■ Aim:
In the listing below, locate the line containing "(xb-ox, 2.285-oy-e, z)])" and the line containing "if f.calc_center_median().z >". Output both of them and every line between, exactly as written, and nothing more.

■ Given data:
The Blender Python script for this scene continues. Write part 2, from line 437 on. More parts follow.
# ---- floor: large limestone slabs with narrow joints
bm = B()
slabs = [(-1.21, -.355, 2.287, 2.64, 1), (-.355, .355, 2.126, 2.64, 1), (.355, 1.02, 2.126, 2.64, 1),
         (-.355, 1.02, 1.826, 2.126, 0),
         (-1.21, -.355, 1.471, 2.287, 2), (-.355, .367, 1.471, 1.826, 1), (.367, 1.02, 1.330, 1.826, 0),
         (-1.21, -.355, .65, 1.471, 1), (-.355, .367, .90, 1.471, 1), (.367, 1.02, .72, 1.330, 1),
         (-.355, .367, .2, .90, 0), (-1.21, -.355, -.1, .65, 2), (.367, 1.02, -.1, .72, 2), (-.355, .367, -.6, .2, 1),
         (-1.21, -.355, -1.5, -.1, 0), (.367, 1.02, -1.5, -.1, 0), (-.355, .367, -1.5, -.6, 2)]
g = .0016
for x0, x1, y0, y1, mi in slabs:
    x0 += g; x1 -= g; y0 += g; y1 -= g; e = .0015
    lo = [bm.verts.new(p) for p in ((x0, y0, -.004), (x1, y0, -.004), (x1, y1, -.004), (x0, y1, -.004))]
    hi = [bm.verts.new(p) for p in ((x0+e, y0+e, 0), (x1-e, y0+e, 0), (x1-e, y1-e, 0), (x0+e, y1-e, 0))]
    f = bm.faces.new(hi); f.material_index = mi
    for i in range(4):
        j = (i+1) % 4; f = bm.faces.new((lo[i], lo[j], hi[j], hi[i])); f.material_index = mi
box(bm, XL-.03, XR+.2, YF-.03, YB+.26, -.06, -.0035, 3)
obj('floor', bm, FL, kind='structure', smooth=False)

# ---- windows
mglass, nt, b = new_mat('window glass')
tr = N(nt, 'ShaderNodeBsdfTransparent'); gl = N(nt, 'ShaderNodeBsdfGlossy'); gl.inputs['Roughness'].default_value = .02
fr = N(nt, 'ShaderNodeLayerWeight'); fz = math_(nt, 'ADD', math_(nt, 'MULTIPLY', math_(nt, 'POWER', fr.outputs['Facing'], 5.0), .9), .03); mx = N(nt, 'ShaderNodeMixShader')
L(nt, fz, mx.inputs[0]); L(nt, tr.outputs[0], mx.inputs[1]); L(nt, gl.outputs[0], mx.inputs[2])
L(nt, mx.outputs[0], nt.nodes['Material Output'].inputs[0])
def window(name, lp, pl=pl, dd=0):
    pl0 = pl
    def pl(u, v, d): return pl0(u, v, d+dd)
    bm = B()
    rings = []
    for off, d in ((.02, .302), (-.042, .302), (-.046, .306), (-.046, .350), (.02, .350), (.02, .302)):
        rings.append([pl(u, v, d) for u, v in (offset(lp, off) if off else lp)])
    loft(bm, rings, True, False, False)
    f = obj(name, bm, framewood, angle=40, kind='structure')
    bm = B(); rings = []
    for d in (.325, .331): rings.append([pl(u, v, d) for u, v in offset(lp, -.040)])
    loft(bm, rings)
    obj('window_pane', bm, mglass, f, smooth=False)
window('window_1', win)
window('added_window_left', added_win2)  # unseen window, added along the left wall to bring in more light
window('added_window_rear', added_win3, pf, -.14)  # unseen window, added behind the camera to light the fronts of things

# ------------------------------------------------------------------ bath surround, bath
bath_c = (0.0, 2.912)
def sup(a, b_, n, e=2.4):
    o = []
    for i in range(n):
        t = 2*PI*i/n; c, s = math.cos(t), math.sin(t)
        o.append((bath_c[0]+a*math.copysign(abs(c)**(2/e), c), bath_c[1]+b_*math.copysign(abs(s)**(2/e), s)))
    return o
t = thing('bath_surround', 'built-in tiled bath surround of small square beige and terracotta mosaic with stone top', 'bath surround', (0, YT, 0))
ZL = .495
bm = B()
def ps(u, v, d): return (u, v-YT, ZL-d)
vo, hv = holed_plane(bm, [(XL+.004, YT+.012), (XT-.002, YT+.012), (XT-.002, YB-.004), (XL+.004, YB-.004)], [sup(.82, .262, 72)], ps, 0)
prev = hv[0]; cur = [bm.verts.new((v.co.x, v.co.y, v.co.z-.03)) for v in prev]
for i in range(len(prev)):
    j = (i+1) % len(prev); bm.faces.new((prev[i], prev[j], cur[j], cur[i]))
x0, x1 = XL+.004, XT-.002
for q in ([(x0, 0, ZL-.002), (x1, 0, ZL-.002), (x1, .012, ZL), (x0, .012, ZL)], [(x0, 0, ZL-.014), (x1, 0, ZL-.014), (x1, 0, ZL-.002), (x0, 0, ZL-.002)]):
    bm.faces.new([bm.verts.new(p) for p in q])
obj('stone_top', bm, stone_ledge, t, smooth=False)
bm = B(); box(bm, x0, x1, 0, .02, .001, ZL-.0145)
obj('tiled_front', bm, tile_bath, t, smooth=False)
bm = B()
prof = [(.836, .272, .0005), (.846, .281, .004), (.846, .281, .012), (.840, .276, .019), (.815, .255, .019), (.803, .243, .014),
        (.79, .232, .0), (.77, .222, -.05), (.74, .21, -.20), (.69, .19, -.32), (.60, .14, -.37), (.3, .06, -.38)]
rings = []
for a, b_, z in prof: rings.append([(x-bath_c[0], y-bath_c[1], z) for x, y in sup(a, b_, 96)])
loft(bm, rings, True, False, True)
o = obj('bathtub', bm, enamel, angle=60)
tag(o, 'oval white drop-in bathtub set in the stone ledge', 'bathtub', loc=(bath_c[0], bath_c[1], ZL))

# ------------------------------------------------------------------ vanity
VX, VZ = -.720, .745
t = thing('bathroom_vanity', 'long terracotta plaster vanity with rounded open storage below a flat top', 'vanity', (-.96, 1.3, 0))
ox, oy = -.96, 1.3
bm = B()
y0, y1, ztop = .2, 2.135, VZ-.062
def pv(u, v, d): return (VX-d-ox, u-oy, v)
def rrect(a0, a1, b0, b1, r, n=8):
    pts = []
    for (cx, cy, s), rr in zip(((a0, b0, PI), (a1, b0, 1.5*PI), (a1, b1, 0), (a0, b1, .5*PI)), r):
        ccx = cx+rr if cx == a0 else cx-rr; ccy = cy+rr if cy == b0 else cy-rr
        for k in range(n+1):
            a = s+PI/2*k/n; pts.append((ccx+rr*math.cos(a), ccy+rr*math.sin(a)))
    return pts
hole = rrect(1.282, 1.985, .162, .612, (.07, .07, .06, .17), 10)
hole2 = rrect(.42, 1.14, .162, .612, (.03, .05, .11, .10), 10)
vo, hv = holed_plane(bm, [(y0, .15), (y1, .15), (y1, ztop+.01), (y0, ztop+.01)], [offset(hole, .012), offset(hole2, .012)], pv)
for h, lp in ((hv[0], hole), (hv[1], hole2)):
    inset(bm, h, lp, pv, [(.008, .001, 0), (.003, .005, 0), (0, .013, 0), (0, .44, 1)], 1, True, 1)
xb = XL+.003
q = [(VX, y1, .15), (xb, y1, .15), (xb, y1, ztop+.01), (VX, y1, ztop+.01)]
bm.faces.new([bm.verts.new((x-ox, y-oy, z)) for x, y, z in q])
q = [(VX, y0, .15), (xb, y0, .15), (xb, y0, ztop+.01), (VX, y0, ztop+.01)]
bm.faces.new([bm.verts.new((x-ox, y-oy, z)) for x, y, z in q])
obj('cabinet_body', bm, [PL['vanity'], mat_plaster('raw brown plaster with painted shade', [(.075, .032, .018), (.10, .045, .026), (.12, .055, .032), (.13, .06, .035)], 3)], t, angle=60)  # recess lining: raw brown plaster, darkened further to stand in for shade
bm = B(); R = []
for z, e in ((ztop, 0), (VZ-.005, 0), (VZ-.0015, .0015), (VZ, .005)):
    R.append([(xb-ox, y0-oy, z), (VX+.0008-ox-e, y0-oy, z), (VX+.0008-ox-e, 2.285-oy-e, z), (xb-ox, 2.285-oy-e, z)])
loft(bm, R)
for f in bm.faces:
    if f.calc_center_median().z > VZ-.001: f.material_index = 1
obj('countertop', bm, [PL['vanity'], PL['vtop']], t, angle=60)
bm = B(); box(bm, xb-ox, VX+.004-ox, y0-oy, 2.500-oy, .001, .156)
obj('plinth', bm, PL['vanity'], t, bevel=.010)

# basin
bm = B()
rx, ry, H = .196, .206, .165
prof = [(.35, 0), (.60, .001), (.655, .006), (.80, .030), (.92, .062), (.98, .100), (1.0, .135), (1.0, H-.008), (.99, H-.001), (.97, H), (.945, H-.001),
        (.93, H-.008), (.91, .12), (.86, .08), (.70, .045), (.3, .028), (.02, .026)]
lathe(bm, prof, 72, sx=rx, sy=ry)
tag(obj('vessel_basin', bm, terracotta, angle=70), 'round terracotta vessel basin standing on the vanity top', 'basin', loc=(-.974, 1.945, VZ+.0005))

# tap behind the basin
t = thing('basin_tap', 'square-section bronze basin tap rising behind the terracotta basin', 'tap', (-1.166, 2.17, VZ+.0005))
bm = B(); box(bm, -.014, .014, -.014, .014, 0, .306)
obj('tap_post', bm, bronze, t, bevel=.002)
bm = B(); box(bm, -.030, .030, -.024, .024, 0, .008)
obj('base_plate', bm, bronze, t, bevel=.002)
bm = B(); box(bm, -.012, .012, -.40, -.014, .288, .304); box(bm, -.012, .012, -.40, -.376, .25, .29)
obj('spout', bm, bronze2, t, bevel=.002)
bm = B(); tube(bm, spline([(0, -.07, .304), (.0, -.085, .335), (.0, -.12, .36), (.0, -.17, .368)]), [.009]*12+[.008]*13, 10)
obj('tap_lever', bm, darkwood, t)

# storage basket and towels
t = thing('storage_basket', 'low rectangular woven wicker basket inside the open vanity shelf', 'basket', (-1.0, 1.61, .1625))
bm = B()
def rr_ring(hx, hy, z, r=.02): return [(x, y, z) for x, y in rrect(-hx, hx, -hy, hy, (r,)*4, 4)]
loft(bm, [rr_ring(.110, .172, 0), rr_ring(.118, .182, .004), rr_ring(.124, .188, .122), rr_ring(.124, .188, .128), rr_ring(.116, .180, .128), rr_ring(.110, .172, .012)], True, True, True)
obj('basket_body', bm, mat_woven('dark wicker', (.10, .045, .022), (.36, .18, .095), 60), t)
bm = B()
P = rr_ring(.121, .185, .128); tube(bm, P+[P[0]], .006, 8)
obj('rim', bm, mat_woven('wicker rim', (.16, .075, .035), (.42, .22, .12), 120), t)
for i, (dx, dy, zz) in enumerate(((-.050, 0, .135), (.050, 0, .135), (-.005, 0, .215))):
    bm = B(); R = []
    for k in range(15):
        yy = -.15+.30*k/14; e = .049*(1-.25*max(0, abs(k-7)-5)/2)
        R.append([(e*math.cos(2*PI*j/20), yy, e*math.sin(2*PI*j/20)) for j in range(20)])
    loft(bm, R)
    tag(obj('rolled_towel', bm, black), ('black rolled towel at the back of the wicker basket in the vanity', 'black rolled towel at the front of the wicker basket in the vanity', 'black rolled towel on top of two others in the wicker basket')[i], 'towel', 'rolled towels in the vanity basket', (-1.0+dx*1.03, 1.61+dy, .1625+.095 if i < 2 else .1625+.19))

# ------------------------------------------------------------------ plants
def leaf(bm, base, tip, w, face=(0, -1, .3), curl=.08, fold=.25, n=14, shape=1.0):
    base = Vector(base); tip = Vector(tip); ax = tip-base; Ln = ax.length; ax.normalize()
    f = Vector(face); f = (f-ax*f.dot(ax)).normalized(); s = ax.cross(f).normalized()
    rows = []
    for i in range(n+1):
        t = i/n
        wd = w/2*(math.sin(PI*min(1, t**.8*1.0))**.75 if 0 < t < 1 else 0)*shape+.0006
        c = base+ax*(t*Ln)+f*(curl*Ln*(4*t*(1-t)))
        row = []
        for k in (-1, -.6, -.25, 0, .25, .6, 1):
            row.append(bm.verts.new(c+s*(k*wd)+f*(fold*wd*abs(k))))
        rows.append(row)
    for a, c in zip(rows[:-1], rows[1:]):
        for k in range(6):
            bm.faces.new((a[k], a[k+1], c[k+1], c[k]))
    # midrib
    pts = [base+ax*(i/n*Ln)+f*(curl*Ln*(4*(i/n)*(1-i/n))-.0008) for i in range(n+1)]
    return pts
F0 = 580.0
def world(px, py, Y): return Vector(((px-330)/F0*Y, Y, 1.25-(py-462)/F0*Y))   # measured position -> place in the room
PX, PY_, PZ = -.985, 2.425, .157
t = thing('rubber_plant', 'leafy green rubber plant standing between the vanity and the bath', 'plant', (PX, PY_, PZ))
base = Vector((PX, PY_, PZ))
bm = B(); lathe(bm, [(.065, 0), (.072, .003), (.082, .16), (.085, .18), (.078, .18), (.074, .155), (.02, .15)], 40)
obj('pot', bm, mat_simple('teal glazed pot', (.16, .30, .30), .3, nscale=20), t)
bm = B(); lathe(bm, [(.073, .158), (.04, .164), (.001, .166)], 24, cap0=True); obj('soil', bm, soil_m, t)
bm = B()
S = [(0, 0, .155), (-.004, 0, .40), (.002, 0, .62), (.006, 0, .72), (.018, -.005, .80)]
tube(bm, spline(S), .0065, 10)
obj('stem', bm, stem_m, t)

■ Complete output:
    R.append([(xb-ox, y0-oy, z), (VX+.0008-ox-e, y0-oy, z), (VX+.0008-ox-e, 2.285-oy-e, z), (xb-ox, 2.285-oy-e, z)])
loft(bm, R)
for f in bm.faces:
    if f.calc_center_median().z > VZ-.001: f.material_index = 1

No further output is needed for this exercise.